The 2026 Scripps National Spelling Bee finals Thursday night will feature nine spellers who survived Wednesday’s semifinals, but their paths to the microphone could hardly be more different. The opposing strategies have revived a good-natured but sharp debate in spelling circles: Is it better to master the roots and patterns of language, or to commit the dictionary to memory?

Shrey Parikh, 14, finished third in the 2024 bee and then suffered a stunning early exit from his school bee last year when he blanked on the word “calipers” while sick with a fever. Now in his final year of eligibility, he has fully committed to a mastery-based approach. He works with three coaches, pays for word lists and study guides, and competes year-round in online bees.

“At the end of finals, most of the words aren’t going to have a really clean-cut language pattern or rule that you can pull from. So I think memorization is really important,” said Sam Evans, who coached each of the past two champions. “Sometimes it gets a bad reputation, but you have to do it.”

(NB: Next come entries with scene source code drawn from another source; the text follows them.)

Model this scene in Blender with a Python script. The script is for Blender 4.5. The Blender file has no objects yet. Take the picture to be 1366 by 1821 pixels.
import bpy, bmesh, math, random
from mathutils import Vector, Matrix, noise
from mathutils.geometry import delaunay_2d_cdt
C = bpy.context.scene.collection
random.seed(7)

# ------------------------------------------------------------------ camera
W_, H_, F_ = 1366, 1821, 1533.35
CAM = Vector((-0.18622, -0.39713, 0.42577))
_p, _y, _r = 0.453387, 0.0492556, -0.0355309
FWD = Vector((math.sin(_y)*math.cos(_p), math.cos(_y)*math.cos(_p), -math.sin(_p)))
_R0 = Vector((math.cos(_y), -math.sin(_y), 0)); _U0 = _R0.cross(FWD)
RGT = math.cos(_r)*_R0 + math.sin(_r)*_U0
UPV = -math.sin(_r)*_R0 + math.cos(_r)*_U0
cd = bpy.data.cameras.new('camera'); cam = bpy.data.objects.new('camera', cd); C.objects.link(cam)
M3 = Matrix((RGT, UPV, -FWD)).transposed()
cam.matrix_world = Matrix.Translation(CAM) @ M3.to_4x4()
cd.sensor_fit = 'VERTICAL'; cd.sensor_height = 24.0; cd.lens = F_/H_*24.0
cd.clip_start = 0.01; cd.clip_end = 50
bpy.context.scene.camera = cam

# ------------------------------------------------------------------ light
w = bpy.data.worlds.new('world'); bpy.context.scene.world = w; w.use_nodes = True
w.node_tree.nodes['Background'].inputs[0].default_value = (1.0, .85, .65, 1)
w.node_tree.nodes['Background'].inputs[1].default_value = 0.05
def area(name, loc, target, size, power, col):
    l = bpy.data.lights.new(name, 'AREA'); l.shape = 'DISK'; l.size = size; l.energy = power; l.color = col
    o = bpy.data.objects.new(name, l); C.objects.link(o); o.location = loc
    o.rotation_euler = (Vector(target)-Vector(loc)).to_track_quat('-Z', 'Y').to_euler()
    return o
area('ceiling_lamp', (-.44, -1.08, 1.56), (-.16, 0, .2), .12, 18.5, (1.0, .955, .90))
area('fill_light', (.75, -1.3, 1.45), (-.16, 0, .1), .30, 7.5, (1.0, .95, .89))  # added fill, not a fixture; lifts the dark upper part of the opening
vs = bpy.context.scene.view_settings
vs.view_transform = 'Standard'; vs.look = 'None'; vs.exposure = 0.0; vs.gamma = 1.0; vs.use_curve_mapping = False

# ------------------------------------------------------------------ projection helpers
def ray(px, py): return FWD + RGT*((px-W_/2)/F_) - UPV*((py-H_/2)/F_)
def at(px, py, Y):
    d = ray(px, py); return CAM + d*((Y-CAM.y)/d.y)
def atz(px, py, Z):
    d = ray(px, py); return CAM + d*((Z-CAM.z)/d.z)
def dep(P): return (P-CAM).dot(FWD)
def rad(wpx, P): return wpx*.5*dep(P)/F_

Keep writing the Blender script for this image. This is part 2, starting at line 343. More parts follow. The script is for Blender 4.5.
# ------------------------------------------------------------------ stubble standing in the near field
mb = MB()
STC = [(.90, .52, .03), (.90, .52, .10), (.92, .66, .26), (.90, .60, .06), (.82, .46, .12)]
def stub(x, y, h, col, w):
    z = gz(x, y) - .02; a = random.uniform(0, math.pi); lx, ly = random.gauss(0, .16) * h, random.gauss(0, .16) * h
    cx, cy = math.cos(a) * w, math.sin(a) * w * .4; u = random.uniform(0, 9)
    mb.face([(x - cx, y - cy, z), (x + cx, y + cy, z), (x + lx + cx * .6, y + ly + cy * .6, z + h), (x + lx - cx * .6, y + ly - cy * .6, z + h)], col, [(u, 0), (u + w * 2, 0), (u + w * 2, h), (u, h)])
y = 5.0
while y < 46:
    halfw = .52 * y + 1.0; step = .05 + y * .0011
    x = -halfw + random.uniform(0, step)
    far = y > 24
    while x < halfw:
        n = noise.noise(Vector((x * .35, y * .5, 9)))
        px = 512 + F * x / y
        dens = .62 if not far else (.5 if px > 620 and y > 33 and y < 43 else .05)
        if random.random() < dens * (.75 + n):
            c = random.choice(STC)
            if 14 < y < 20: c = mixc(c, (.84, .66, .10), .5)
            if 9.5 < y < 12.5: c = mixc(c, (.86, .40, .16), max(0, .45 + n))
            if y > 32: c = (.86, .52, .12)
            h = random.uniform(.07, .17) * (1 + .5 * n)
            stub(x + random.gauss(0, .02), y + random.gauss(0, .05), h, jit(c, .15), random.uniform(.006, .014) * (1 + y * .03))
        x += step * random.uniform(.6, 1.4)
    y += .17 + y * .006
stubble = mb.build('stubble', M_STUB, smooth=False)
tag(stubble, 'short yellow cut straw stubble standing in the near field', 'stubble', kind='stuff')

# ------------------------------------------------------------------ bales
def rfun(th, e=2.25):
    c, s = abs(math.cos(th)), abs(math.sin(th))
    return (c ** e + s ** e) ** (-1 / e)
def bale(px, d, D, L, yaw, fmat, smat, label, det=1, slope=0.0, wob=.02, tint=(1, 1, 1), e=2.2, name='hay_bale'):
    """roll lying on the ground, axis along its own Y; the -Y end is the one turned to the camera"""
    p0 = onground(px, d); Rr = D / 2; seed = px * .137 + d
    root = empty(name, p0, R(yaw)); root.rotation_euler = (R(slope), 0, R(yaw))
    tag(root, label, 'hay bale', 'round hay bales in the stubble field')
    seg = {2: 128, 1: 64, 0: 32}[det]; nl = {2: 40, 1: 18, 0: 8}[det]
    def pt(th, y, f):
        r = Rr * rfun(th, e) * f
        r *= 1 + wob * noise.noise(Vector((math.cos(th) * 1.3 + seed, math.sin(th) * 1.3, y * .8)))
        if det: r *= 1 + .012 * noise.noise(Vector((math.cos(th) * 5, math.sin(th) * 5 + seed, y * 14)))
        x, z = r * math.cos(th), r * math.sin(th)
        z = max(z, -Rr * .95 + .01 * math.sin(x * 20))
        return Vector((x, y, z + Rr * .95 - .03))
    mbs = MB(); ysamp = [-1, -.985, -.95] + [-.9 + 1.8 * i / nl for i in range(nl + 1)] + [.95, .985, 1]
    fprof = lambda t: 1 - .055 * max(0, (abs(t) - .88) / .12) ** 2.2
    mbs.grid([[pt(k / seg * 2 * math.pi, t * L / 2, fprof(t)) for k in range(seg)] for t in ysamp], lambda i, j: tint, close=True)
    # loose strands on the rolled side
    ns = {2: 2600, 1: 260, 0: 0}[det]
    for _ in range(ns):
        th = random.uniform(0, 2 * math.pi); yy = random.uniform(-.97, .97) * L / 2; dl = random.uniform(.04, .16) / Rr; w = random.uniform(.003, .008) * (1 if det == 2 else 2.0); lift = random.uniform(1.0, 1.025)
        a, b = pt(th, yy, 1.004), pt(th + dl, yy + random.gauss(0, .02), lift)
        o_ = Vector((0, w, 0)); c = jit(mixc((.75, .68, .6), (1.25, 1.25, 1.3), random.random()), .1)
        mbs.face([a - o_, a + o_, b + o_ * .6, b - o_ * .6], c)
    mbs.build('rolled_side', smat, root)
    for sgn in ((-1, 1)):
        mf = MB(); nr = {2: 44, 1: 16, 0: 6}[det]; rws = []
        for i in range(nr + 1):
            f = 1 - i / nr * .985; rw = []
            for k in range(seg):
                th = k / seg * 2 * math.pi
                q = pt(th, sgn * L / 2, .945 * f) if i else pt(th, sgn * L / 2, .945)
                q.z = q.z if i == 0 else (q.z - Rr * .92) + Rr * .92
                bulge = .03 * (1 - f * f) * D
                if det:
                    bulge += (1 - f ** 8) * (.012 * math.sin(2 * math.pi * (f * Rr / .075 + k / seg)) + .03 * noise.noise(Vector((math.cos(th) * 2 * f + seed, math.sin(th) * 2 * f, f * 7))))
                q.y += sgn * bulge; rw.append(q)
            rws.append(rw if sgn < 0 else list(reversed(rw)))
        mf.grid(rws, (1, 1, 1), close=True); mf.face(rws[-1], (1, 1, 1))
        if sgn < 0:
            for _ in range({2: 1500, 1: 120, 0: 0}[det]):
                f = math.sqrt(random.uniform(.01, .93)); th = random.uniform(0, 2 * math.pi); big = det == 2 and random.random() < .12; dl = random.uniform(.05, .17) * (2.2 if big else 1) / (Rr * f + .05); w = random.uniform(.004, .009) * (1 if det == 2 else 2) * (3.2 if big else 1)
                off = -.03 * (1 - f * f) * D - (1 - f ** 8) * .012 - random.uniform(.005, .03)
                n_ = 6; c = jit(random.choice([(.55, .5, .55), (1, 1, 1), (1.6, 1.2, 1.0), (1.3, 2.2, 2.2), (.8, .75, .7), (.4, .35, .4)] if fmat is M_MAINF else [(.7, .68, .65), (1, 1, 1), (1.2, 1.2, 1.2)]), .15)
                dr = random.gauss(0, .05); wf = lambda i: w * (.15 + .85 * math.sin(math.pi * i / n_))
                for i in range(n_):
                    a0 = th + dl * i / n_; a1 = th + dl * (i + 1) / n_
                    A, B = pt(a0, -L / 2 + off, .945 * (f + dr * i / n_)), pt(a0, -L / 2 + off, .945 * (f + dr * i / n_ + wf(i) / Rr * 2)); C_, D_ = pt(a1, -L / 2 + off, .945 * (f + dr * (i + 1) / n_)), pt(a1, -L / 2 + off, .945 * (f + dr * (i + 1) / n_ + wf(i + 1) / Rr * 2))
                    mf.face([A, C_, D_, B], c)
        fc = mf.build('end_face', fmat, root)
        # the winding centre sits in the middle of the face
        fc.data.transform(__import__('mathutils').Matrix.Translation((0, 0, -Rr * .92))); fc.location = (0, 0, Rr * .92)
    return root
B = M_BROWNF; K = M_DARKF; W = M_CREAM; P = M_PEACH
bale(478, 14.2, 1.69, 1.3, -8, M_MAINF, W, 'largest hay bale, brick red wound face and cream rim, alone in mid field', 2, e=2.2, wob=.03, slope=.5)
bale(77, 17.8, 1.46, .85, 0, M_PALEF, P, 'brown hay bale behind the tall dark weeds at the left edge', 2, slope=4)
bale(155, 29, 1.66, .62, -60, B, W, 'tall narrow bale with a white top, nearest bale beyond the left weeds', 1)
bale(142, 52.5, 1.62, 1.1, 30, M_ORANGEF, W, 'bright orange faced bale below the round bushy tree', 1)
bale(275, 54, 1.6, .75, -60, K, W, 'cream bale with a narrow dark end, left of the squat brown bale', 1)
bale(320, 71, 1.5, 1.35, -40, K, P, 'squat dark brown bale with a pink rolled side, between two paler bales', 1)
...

Shrey uses an interactive, AI-assisted platform called Onyma that offers personalized learning and competition with other spellers. The platform was launched this month by his coach Sohum Sukhatankar and Evans. He also uses SpellPundit, an online resource that the company says has been used by every champion since 2019.

Sarv Dharavane, a 12-year-old sixth-grader from Dunwoody, Georgia, represents the opposite pole. He has no coach, does not participate in online bees, and his only study guide is the source for every word in the competition: Merriam-Webster’s Unabridged dictionary.

“The book is my coach,” Sarv said.

Sarv finished third in the 2025 bee as a relative unknown. He said he saw no reason to change his strategy after making the finals again this year. “I used to read the dictionary and set aside difficult words to study later,” he explained. “I did it a lot, so I got a lot of words and it was really easy just to go through them. I’ve always been able to remember pretty well, and I can read through long lists without getting tired, so this strategy works pretty well for me.”

2023 champion Dev Shah advocates an artistic approach — mastering roots and language patterns so that a speller can figure out a word never seen before. “The skill of guessing is everything,” Shah wrote in a Washington Post op-ed after his victory.

In an interview Wednesday, Shah said memorization was still important, especially for words with obscure origins, and that the best spellers found a balance. Sohum Sukhatankar, who coaches Shrey, said top spellers must maximize efficiency. “When you’re at the highest level, you have to be prepared for hundreds of thousands of words,” he said. “You want to do as little memorization as possible to avoid the chance that you just forget it.”

Shrey said his fever and blank on “calipers” in last year’s school bee left him devastated. It took months before he was motivated to start studying again. Once he did, he added Sukhatankar to his coaching team and learned to slow down at the microphone after a 2023 experience where he rushed through a word and was ruled incorrect.

Evans said there is no barrier to learning every possible word. “There’s a common joke among spellers that says everything’s in the dictionary, so it’s all ‘on-list,’” he said. “The dictionary is the most basic thing that spellers need to know.”